Read all about it: the new boss

Was a Globe front-page story featuring its new owner’s prized asset a conflict of interest?

Darren Calabrese/CP

Last Thursday, the big front-page story in many North American newspapers, from the National Post to the New York Times, was the primary elections in the U.S., where Tea Party candidates scored stunning victories over established Republicans. The Globe and Mail also covered this, but left its prime real estate—the spot above the fold—for a story on a global university ranking, in which a handful of Canadian schools placed in the top 200. (The University of Toronto finished 17th.) The article’s third paragraph reveals that Times Higher Education, the body behind the ranking, has partnered with Thomson Reuters. It does not reveal that Thomson Reuters is the most high-profile asset of the Woodbridge Company Ltd., which had just announced a deal to buy the newspaper.

Thursday’s front-page story followed a shakeup of the Canadian media landscape. Both Woodbridge and BCE Inc. had been shareholders in CTVGlobemedia, but as part of the new deal, BCE said it would acquire 100 per cent of broadcaster CTV Inc., and Woodbridge would get an 85 per cent stake in the Globe and Mail, with BCE retaining the other 15 per cent.

The Globe and Mail heralded it as great news for the industry, highlighting the Thomsons’ long history with the newspaper in an editorial. It said David Thomson, who chairs Woodbridge with his brother Peter, “made it clear that his family will continue to respect the autonomy of these pages and the independence of Globe staff,” noting that the family has run newspapers since the 1930s, “when Roy Thomson—later to become the first Lord Thomson of Fleet—announced his credo on the front page of his first media property, the Timmins Press.” In a video on its website, Globe publisher Phillip Crawley called the buy “a vote of confidence in the business.”

Buttering up the boss is standard in every office, but the fact that the Globe didn’t declare a potential conflict of interest when mentioning Thomson Reuters in the ranking story struck some as curious. “Normally, there’s a few words [noting] that this company is affiliated with the company that owns this newspaper,” says Chris Waddell, director of the school of journalism and communication at Carleton University, who worked at the Globe from 1984 to 1991. “The general sense is, if you’re making that disclosure, it’s up to the people to decide if it means anything.”
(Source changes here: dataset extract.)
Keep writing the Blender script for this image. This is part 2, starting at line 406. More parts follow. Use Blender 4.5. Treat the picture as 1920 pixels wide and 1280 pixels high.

As for whether the university ranking qualified as front-page news, “it’s hard to say,” Waddell says. It is, after all, early September, and back-to-school stories are popular; the Times Higher Education ranking was also covered in newspapers like the Montreal Gazette and the Vancouver Sun.

Asked whether the Globe has an official policy on disclosing its relationship with Thomson Reuters, associate editor Sylvia Stead responded by email that the paper “does not routinely explain this relationship in stories mentioning Thomson Reuters, since Thomson Reuters is not a direct shareholder in the Globe and Mail . . . Any mention of Woodbridge would include a reference to its ownership position in the Globe.”

Reporting on issues that bump up against a parent company’s interests is unavoidable for most media outlets (Maclean’s is owned by Rogers Communications Inc.). “Ideally, conglomeration does not mean a conflict of interest,” says David Swick, who teaches journalism ethics at the University of King’s College in Halifax, “but it does mean a perceived conflict of interest.” Swick points to a 2008 Léger Marketing poll showing that only 41 per cent of Canadians trust journalists. Which makes transparency, he says, all the more important.